Culture, concept, aesthetics: the phenomenon of the African musical universe in Western musical culture
African American Review, Summer, 1995 by Amon Saba Saakana
The Clash of Modes of Production and Cultures
The historical mode of production in Europe has been based upon slavery; that is, the mechanism by which wealth was accrued depended on the existence of classes. This foundation goes back to the Greek city states, where free citizens subjugated the masses, who were slaves. In Africa, slavery, as we understand its application from Greece, was non-existent: A "slave" could become a leading and influential citizen in the society, and no African legislation enforced slavery. In Greece, however, slavery was a legal condition, and any attempt to alter this mode by Solon in the sixth century B.C., for example led to vilification and attack (Aristotle 43). In Rome, this mode of production persisted until slaves numbered 2 to 3 million (Watson 2), or 35 to 40 per cent of the population. In Africa, a system of gift exchange among the king, the state, and the general population did not lead to slavery until the sixteenth century, when the arrival of the European's colonization policies led to total confiscation of the land and enforced labor to derive material benefits from the land.
The basis of all wealth is land. In Europe land was private property, while in Africa, up to this century, land was entrusted to the monarchy for use by the majority. No settler could be refused the use of land. Referring to the right of land allotment of an African prince, Diop says:
This singular personage . . ., still the master of the soil, in the ritual sense of that term[,] he is the one who allots land to newcomers. . . . He has received the land in trust; he never sells it - he would not dare to do so for religious reasons. So that private property never became a reality until the notorious European laws during the period of colonization in this century. (149-50)(2)
Moreover, the presence of both class and ethnic identity throughout European ancient, medieval, and contemporary times is an expression of a particular rabid form of racism which the system of Caucasian economic modes produced. In sum, ethnocentrism and racism were endemic in the Indo-European cradle before the existence of African slavery.
The fundamental differences between African and Caucasian modes of production reemerge when we examine the music of the two cultures. In the African context, music making was an aesthetic attempt to express the sounds in nature. These sounds - from the lion, the elephant, the bird, the wind, the river, thunder, etc. - became the principle for artistic formulation and expression. Francis Bebey states that African musicians "do not attempt to combine sounds pleasing to the ear. Their aim is simply to express life in all its aspects through the medium of sound" (3).

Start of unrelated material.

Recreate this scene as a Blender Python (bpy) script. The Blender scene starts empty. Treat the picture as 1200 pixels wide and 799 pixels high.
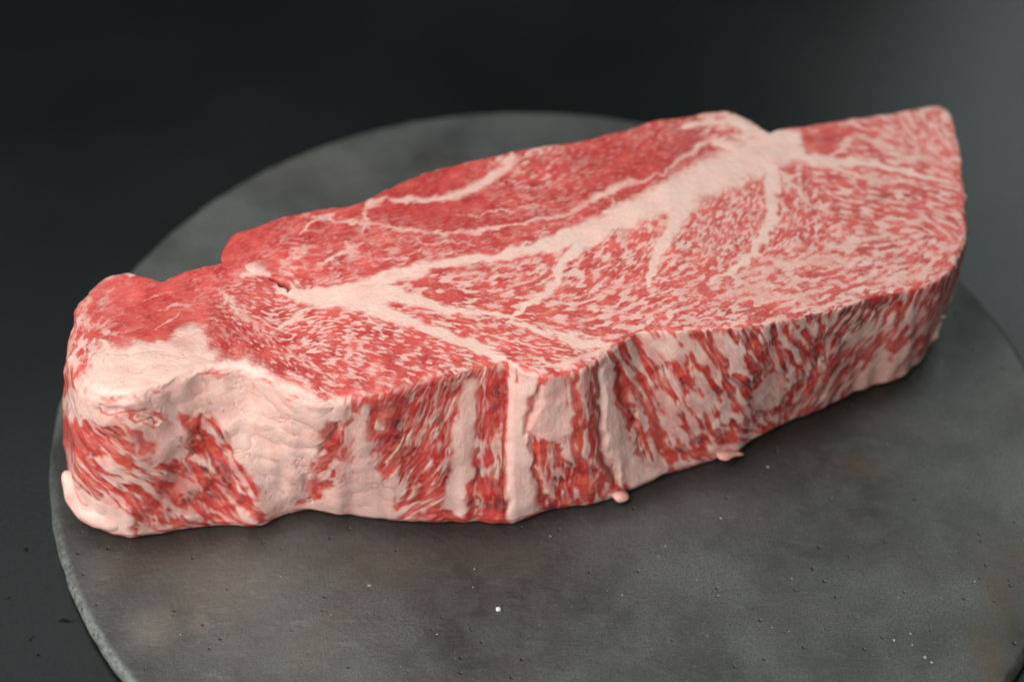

Jazz musicians also use this model. Compare the "singing" of an African dove (which I witnessed in Ibadan, Nigeria) in which the dove's riff is repeated endlessly; the jazz musician, as well as other African musicians globally, organize music from the fundamental concept of chordal, melodic, or rhythmic repetition. Thus, a musically illiterate Caucasian such as James Phillippo, the 18th-century cleric and landowner, could refer to African musical practices in Jamaica as "rude music," "hideous yells, discordant sounds," etc. (242-43).
This base ignorance has been perpetuated in the 20th century by no less respectable a music journal than The Melody Maker. In 1926, a John B. Southar painting, The Breakdown - of a jazz musician performing before a naked Caucasian woman, and above the shattered body of the Roman goddess Minerva - elicited an hysterical response toward the painting's creator because of the association of jazz with the African musician. The editor, who wrote the article, clearly perceived Southar's work as a threat to the moral fabric of the young, an affront to the Caucasian female, and a condemnation of jazz musicians. The article begins rationally by praising the painter for his realism and artistic ability, making laudatory remarks about the hanging committee of the Royal Academy (where it was exhibited), and protesting that, although jazz musicians are not thin-skinned, the public would inevitably draw inferences from the picture that jazz musicians did not deserve. The writer is obviously warming up to something which becomes ominously apparent beginning in the fourth paragraph:
It is not our intention to labour the point, and so to give this picture a publicity disproportionate to its value, but we state emphatically that we protest against, and repudiate the juxtaposition of an undraped white girl with a black man. Such a study is straining beyond breaking point the normal clean interferences of allegory. We demand also that the habit of associating our music with the primitive and barbarous negro derivation shall cease forthwith, in justice to the obvious fact that we have outgrown such comparison.
. . . We see Minerva lying shattered and neglected in the background. It is said that, for the purpose of this picture, she presented the "old order of things" which the iconoclasm of jazz has hewn down. Minerva, however, was the Roman goddess of wisdom, and the neglect of wisdom . . . is not the indiscretion of our modern dance-loving girlhood . . . but the un-wisdom of the artist himself who so thoughtlessly stressed and unconsciously perpetuated a phase of human association in its repugnant and least representative form.